Тогда Кутузов с тяжелым вздохом обратился к собранию:
— Итак, господа, стало быть, мне платить за перебитые горшки. Господа, я слышал ваши мнения. Некоторые будут не согласны со мной. Но я, — он сделал паузу, — властью, врученной мне моим государем и отечеством, я приказываю отступать!
С тяжелым чувством, как после похорон, расходились генералы с военного совета, но еще более тяжкие думы роились в седовласой голове старика фельдмаршала: не он ли был причиной необходимости принятого решения? Поймут ли его? Оправдают ли события то, что он предвидел?
И когда поздно ночью адъютант, вошедший к нему, посетовал:
— Вам надо отдохнуть, ваша светлость, — Кутузов прокричал, ударив кулаком по столу:
— Да нет же! Будут же они лошадиное мясо жрать, как турки, будут и они, только бы…
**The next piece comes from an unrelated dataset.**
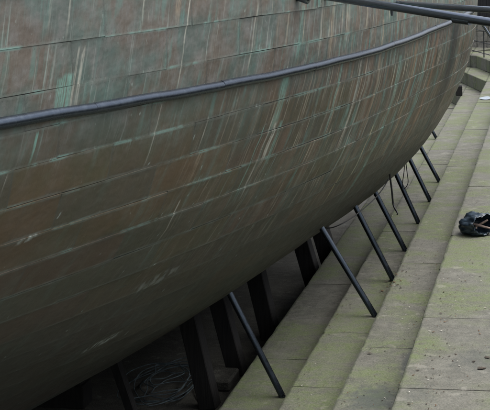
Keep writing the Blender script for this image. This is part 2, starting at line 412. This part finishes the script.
for r_ in range(len(ROWS) - 1):
    y = 5.6 + (r_ % 2) * .6 + rnd(-.1, .1)
    while y < 23.6:
        L = rnd(1.15, 1.26); cand.append((y, y + L, ROWS[r_], ROWS[r_ + 1])); y += L
cand.sort(key=lambda c: abs(c[0] - 14) + (3 if c[2] > 2.9 or c[2] < -1.2 else 0))
restV = []; restF = []; restA = []; restB = []
for i, (y0, y1, s0, s1) in enumerate(cand):
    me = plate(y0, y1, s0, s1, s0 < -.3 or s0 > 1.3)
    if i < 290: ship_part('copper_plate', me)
    else:
        b0 = len(restV); restV += [v.co.copy() for v in me.vertices]; restF += [tuple(b0 + q for q in p.vertices) for p in me.polygons]
        ua = {}; ub = {}
        for lp in me.loops: ua[lp.vertex_index] = tuple(me.uv_layers['streak'].data[lp.index].uv); ub[lp.vertex_index] = tuple(me.uv_layers['plate'].data[lp.index].uv)
        restA += [ua[q] for q in range(len(me.vertices))]; restB += [ub[q] for q in range(len(me.vertices))]
        bpy.data.meshes.remove(me)
if restV:
    me = mesh('copper_plates', restV, restF, M_COP); add_uv(me, 'streak', restA); add_uv(me, 'plate', restB)
    tag(ship_part('copper_plates', me), kind='stuff')

# rubbing rail in jointed lengths
def rail_s(y): return .0233 - .0176 * (min(max(y, 6), 25) - 15) / 10 - .228 * ((min(max(y, 6), 25) - 15) / 10)**2
def rail_section(y0, y1):
    V = []; Fc = []; n = 12; m = max(3, int((y1 - y0) / .25))
    ph = [rnd(0, 6.28) for _ in range(3)]
    for i in range(m + 1):
        y = y0 + (y1 - y0) * i / m; s = rail_s(y) + .003 * math.sin(y * 3 + ph[0]) + .002 * math.sin(y * 7 + ph[1])
        p = hp(y, s); N = hn(y, s); T = (hp(y + .1, rail_s(y + .1)) - hp(y - .1, rail_s(y - .1))).normalized(); B = N.cross(T).normalized()
        if B.z < 0: B = -B
        for k in range(n):
            q = 2 * math.pi * k / n
            V.append(p + N * (.012 + .046 * math.cos(q)) + B * (.043 * math.sin(q)))
    for i in range(m):
        for k in range(n): Fc.append((i * n + k, i * n + (k + 1) % n, (i + 1) * n + (k + 1) % n, (i + 1) * n + k))
    Fc.append(tuple(range(n))); Fc.append(tuple(m * n + k for k in range(n)))
    me = mesh('rail_section', V, Fc, M_RAIL); fix_normals(me)
    try: me.set_sharp_from_angle(angle=R(60))
    except Exception: pass
    return me
cuts = [5.2, 8.9, 10.75, 12.6, 15.1, 17.35, 20.2]
for a, b in zip(cuts[:-1], cuts[1:]): ship_part('rail_section', rail_section(a + .001, b - .001))

# scupper pipe just below the top of the picture
def scupper(y, s):
    p = hp(y, s); N = hn(y, s); d = (N + Vector((0, 0, -.55))).normalized()
    V, Fc = tube_data([p - N * .02, p + N * .03, p + N * .05 + d * .05, p + N * .05 + d * .09], [.05, .045, .042, .036], 14)
    me = mesh('scupper', V, Fc, M_BLACK); fix_normals(me); return me
ship_part('scupper', scupper(12.2, -.70))

# ------------------------------------------------------------------ stone dock: stepped side, apse end, floor
LEV = [(-1.40, -4.0), (-2.11, -4.42), (-2.89, -4.84), (-3.83, -5.26)]       # nose X, tread Z of each step
dock = tag(empty('dock_wall', (-1.4, 20, -4.84)), 'stepped side of the dry dock built of big green stained stone blocks', 'dock wall')
dock_inv = Matrix.Translation((1.4, -20, 4.84))
def stone(lo, hi, tilt=0.0, bev=.014, mtx=None):
    bm = bmesh.new(); box_bm(bm, lo, hi, bev, None, 1)
    dz = rnd(-.004, .004); ax = rnd(-.004, .004); ay = rnd(-.002, .002)
    for v in bm.verts:
        if v.co.z > (lo[2] + hi[2]) / 2:
            v.co.z += dz + ax * (v.co.x - lo[0]) + ay * (v.co.y - lo[1]); v.co.x += rnd(-.002, .002)
        if mtx is not None: pass
    if mtx is not None: bm.transform(mtx)
    bm.transform(dock_inv)
    return bm_obj('stone', bm, M_STONE, dock)
def nose_stone(x, xb, y0, y1, z, h):
    n = 7; V = []; Fc = []
    dz = rnd(-.005, .005); ax = rnd(-.004, .004); ay = rnd(-.003, .003); yo = rnd(-.006, .006)
    for i in range(n + 1):
        t = i / n; y = y0 + (y1 - y0) * t; e = .012 if i in (0, n) else 0
        ch = rnd(.008, .013) + (rnd(.006, .018) if random.random() < .12 else 0) + e * .6
        xn = x + yo * .8 + rnd(-.002, .002); zt = z + dz + ay * (t - .5)
        V += [(xn, y, z - h + .003), (xn, y, zt - ch * 1.1), (xn + ch * .4, y, zt - ch * .3), (xn + ch * 1.5, y, zt - .001 - e * .2), ((xn + xb) / 2, y, zt + ax * .5 + rnd(-.002, .002) - e * .3), (xb, y, zt + ax), (xb, y, z - h + .003)]
    for i in range(n):
        for k_ in range(7): Fc.append((i * 7 + k_, i * 7 + (k_ + 1) % 7, (i + 1) * 7 + (k_ + 1) % 7, (i + 1) * 7 + k_))
    Fc.append(tuple(range(7))[::-1]); Fc.append(tuple(n * 7 + k_ for k_ in range(7)))
    me = mesh('stone', V, Fc, M_STONE, True); fix_normals(me); me.transform(dock_inv)
    try: me.set_sharp_from_angle(angle=R(50))
    except Exception: pass
    return link('stone', me, dock)
JOINTS = {0: [15.53, 21.02], 1: [15.30, 17.48, 20.76, 32.65, 35.54], 2: [15.46, 21.3], 3: [21.2]}
def cut_list(fixed, y0, y1, lo=1.25, hi=2.3):
    pts = sorted([y0] + fixed + [y1]); out = []
    for a, b in zip(pts[:-1], pts[1:]):
        n = max(1, round((b - a) / rnd(1.75, 2.3))); q = [a + (b - a) * (i + (rnd(-.12, .12) if 0 < i < n else 0)) / n for i in range(n + 1)]
        out += list(zip(q[:-1], q[1:]))
    return out
YEND = 40.9
for i, (x, z) in enumerate(LEV):
    xb = (LEV[i - 1][0] + .10) if i else 2.3
    for a, b in cut_list(JOINTS[i], 4.0, YEND - .35 * i * 0):
        g = rnd(.0012, .003)
        nose_stone(x, xb, a + g, b - g, z, .42)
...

Оставление Москвы. 2 сентября армия снялась с позиции. Сначала солдаты думали, что их ведут в обход; но потом узнали — армия идет через Москву на Рязанскую дорогу. Арьергард Милорадовича должен был по возможности задерживать неприятеля, чтобы дать армии пройти через Москву; а Винценгероде двинуться на Ярославскую дорогу. С вечера 1 сентября генерал-губернатор Москвы Ростопчин был уведомлен Кутузовым об оставлении столицы.
Генерал от инфантерии граф М. А. Милорадович (с рисунка Джорджа Доу)
В Москве никак не ожидали, что столица будет отдана неприятелю без сражения. Правда, с отбытием государя из Москвы, 19 июля, многие начали проявлять беспокойство и понемногу выезжать в свои имения или дальние губернии; но основная часть жителей на что-то еще надеялась. Потеря Смоленска ошеломила Москву; отъезд населения из столицы принял массовый характер. А когда пала Вязьма, присутственные учреждения и учебные заведения тронулись из Москвы в Казань; остался только сенат и воспитательный дом. Тут уже во всех домах стали укладывать вещи, тысячи повозок запрудили улицы. Но и тогда москвичи не унывали: верили обнадеживающим сводкам (афишам) графа Ростопчина и готовились выйти под его предводительством на Три-Горы, чтобы участвовать вместе с армией в сражении под Москвой. Весть о назначении Кутузова главнокомандующим вселила общую уверенность в скорую решающую битву, а когда было получено известие, что под Бородином нам удалось отразить неприятеля, началось общее ликование. Впрочем, скоро начало зарождаться и беспокойство, когда узнали, что армия отступает, и когда тысячи подвод с ранеными начали прибывать в Москву; большую часть их поместили в Лефортовском дворце. Увеличилось число отъезжавших жителей; одного казенного имущества было вывезено на 65 тысячах подвод. Ночью с 30 на 31 августа отправили в Нижний Новгород колодников из тюрем. Москва постепенно пустела, оставшиеся жители ждали распоряжений относительно своих действий от архиерея, сената и графа Ростопчина.
Настало 1 сентября. Русская армия подошла к Дорогомиловской заставе и расположилась под городом биваком. С утра строили укрепления; все, по-видимому, предвещало сражение, но в 8 часов вечера Ростопчин получил уведомление о принятом решении оставить Москву и перейти с армией на Рязанскую дорогу, причем требовался наряд полицейских офицеров, чтобы вывести войска, следовавшие разными путями, на Рязанскую дорогу.
Ростопчин, исполнив повеление фельдмаршала, приказал всем воинским командам и ведомствам выступать из Москвы, вывезти больных и раненых; полиции и жандармской команде отправиться во Владимир; разбить бочки с вином и сжечь на Москве-реке все барки с частным и казенным имуществом.
Тогда же покинули столицу сенат и преосвященный Августин, взяв из Успенского собора икону Владимирской Богоматери, а из часовни от Воскресенских ворот — Иверскую.